Marina Manda Lembranças C heguei de Bologna, e logo fui procurar nos jornais da minha ausência a repercussão da presença do Brasil como...
Marina Manda Lembranças
Ser pela segunda vez pais convidado de honra em Bologna não aconteceu pelos nossos belos olhos. Foi resultado de um longo trabalho diplomático/cultural que incluiu nossa presença em Frankfurt no ano passado, e nossa presença em Paris no Salon Du Livre do ano que vem. São operações caras, que envolvem muita gente e demandam muito esforço, e que, ao contrario do que se crê, não têm como meta vender livros. O que se pretende é oferecer ao mundo uma nova imagem do Brasil, algo mais do que carnaval, biquínis, futebol e caipirinha.

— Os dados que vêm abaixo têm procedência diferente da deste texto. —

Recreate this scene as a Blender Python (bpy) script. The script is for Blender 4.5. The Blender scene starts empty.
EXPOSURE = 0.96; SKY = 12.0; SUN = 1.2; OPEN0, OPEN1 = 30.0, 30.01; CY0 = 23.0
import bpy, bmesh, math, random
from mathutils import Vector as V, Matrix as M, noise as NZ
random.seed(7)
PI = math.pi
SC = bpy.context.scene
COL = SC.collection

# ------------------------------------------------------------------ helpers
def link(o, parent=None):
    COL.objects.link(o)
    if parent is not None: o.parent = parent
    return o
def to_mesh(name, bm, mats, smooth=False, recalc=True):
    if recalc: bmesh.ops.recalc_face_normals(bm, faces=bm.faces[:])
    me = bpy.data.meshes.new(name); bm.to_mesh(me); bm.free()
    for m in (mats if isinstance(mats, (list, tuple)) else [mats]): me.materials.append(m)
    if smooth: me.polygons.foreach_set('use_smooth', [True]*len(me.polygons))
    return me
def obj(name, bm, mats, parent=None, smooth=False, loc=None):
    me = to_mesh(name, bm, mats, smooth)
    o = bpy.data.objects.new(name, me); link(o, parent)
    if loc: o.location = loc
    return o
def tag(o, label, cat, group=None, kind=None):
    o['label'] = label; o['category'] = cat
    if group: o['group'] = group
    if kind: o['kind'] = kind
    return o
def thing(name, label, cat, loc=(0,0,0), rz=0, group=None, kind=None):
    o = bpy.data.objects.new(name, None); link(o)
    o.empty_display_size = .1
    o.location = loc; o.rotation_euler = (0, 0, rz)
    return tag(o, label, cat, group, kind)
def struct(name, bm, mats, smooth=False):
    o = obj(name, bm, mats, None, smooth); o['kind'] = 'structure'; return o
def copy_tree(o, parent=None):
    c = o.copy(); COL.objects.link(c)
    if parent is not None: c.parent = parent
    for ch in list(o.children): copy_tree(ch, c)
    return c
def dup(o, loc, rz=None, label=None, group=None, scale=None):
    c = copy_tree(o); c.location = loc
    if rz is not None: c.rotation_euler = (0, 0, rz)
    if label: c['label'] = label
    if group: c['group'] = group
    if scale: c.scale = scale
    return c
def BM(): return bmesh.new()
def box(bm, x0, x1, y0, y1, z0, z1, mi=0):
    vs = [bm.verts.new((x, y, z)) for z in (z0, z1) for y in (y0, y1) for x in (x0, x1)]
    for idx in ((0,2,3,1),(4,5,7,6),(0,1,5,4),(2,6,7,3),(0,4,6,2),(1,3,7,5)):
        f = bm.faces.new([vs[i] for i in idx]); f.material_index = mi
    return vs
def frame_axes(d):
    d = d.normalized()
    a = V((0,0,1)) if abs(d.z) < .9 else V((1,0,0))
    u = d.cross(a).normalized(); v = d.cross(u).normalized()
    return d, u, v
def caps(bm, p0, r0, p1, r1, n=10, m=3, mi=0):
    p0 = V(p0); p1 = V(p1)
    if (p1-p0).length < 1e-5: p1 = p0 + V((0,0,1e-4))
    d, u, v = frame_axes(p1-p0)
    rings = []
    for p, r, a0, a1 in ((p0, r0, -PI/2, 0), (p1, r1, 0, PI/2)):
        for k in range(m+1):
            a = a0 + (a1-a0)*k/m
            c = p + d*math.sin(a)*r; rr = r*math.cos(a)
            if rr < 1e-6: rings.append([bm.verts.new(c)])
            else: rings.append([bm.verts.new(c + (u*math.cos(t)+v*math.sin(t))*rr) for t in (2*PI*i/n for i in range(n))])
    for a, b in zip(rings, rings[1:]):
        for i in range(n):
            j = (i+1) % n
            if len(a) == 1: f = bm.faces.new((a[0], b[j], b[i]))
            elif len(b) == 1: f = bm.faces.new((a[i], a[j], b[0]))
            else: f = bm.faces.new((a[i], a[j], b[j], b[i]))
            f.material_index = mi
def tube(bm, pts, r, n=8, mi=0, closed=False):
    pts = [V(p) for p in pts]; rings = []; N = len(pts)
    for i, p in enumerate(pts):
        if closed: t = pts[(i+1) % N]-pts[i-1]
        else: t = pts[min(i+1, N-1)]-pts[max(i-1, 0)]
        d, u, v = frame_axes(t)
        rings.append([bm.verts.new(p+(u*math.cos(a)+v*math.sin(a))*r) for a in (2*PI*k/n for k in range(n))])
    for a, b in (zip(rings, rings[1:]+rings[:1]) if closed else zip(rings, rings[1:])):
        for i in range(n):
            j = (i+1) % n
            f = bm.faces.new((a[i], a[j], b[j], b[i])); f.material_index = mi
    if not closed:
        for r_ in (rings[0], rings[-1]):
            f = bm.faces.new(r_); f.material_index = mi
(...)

Martha Suplicy esteve em Bologna, fez um belo discurso inaugural, tendo a delicadeza de lê-lo em italiano. Autores, ilustradores, editores e agentes estiveram em Bologna fazendo palestras, compondo mesas redondas, tendo encontros de trabalho, alardeando a qualidade da nossa literatura. O Brasil foi, em Bologna, um país sorridente que se sabe bom naquilo que faz. E Roger Mello ganhou para todos nós o premio Andersen de ilustração.
Mas a imprensa não considera que uma feira de livros infanto-juvenis seja de grande importância.
Que bela é Bologna! Consegue ser sedutora mesmo com um certo frio, uma certa chuva, e até uma rápida tempestade de granizo. Foi concebida para isso, toda em arcadas, para que fosse possível atravessá-la sem ser atingido por chuva ou neve. E aquela repetição de arcos e colunas forma longos corredores vazados, joga com a perspectiva e com a luz, sempre cambiante e sempre acolhedora.
Duas coisas diferentes das que já conhecia vi em Bologna nesta viagem.
Uma, a exposição de quadros do Museu Mauritshuis, de Haia. Alguns Rembrandt, um Frans Hals. Naturezas mortas. O estupendo retrato de Ernestine Yolande, Princesa de Ligne, com a grande gola branca em que o rosto parece pousado como ovo no ninho. E um quadro belo e doloroso, modesto retrato de um pardal preso por uma pata a um poleiro de parede, pintado, creio que no seu último ano de vida, por um pintor que pouco pintou porque pouco tempo lhe foi dado, Fabritius. Jóia maior da exposição, A Moça com Brinco de Pérola, de Vermeer.
A segunda coisa bonita que vi foi um mínimo cartaz. Há muitos anos a Basílica de San Petrônio, diante da qual se abre a Piazza Maggiore, está em restauração. Deve ser destino. Essa igreja colossal nunca foi acabada. A fachada só chegou a ser revestida de mármore até acima do alto portal central. O resto ficou no osso, tijolos escuros. O dinheiro, o tempo, ou a política não permitiram que o revestimento se completasse. E agora, há anos, está sendo restaurada. Foi junto à entrada que vi o cartaz. Fazia apelo à contribuição pública dizendo: “Adote um tijolo”, e trazia a foto de um pedaço da fachada nua, em que um tijolo havia sido cercado em vermelho, e numerado.
Pensei então na Feira, naquelas pessoas todas andando pelos estandes e corredores. E me pareceram tantos tijolos numerados, cada um em seu lugar, elementos de uma grande e lenta construção que não se busca terminar, mas sempre levar adiante.